INTERVIEW: Let’s get real about EVs’ environmental impact, rare metal expert says – by Sei Matsumoto (Nikkei Asia – February 2, 2024)

Decades needed to find cost-effective clean energy tech: Tokyo University’s Toru Okabe

TOKYO — As the world embraces electric vehicles as a solution to carbon dioxide emissions, there is too little discussion of the environmental harm associated with the metals needed to build them, says one of Japan’s foremost researchers in the field.

“EVs are supposed to be environmentally friendly, but they are causing environmental problems, and that is a reality that is probably difficult for companies to say if they are aware of it,” Toru Okabe, a professor and the director of the University of Tokyo’s Institute of Industrial Science, told Nikkei.

Edited excerpts from the interview follow.

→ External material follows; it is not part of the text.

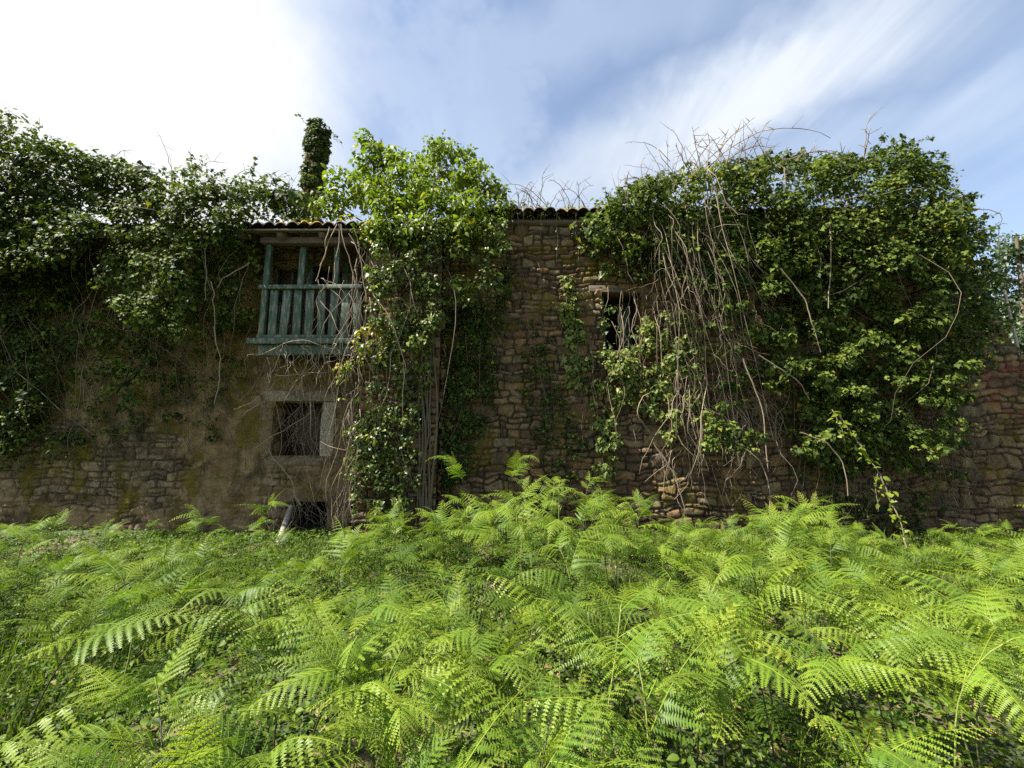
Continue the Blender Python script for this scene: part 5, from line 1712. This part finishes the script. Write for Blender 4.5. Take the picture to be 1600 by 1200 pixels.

Q: What are your views on the sharp rise in demand for rare metals from the EV industry?

A: The spread of EVs is a good thing since they do not emit CO2, and the advances in technology are remarkable. But EV batteries and motors contain larges quantities of rare metals.

The process of mining the ores from underground and extracting useful metal produces vast amounts of harmful material. Japan imports only “clean” product from which harmful substances have been removed, but we need to recognize the environmental risks upstream.